This article deals with modification of trade receivables which involves significant sacrifice (cut in amounts to be received) by the debtor and the consequent accounting and disclosure requirements.
FACTS
The Ministry of Power, Government of India, introduced Electricity (Late Payment Surcharge and Related Matters) Rules, 2022 (“LPS Scheme”) vide notification no. G.S.R. 416 (E) dated 3rd June, 2022.
a. The LPS Scheme provides a restructuring option to DISCOMs to liquidate their dues to Power Producers including late payment surcharge (LPS) on 3rd June, 2022 described in (b) below, through a maximum number of equated monthly instalments (EMI), ranging from 12 to 40 months determined based on outstanding dues amount. Therefore, if INR 100 were outstanding on 3rd June, 2022, INR 100 would be received by X by way of EMI’s without any loading of interest.

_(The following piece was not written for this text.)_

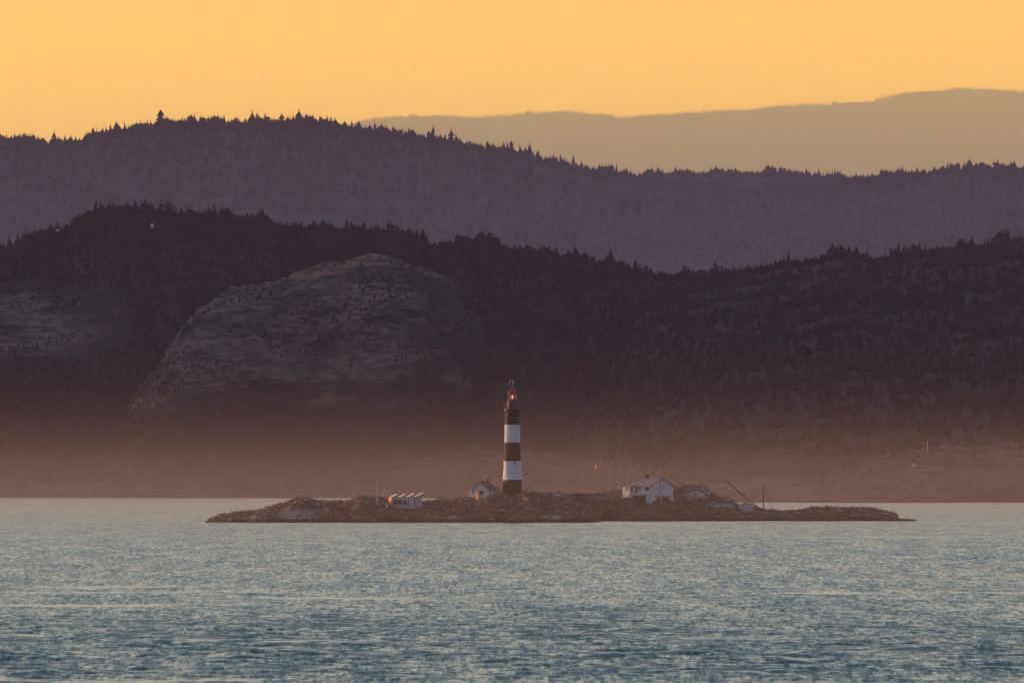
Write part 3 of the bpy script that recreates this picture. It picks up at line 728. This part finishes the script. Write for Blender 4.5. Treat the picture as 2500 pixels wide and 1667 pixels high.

b. DISCOM will have to pay Power Producer X LPS for all past periods of delay up to 3rd June, 2022, at the specified interest rate and period specified in LPS Scheme.
c. In the past since it was not reasonably certain that the LPS would be received, X has not recorded LPS income.
d. The sacrifice made by X is substantial and more than 25% of the amount due on 3rd June, 2022.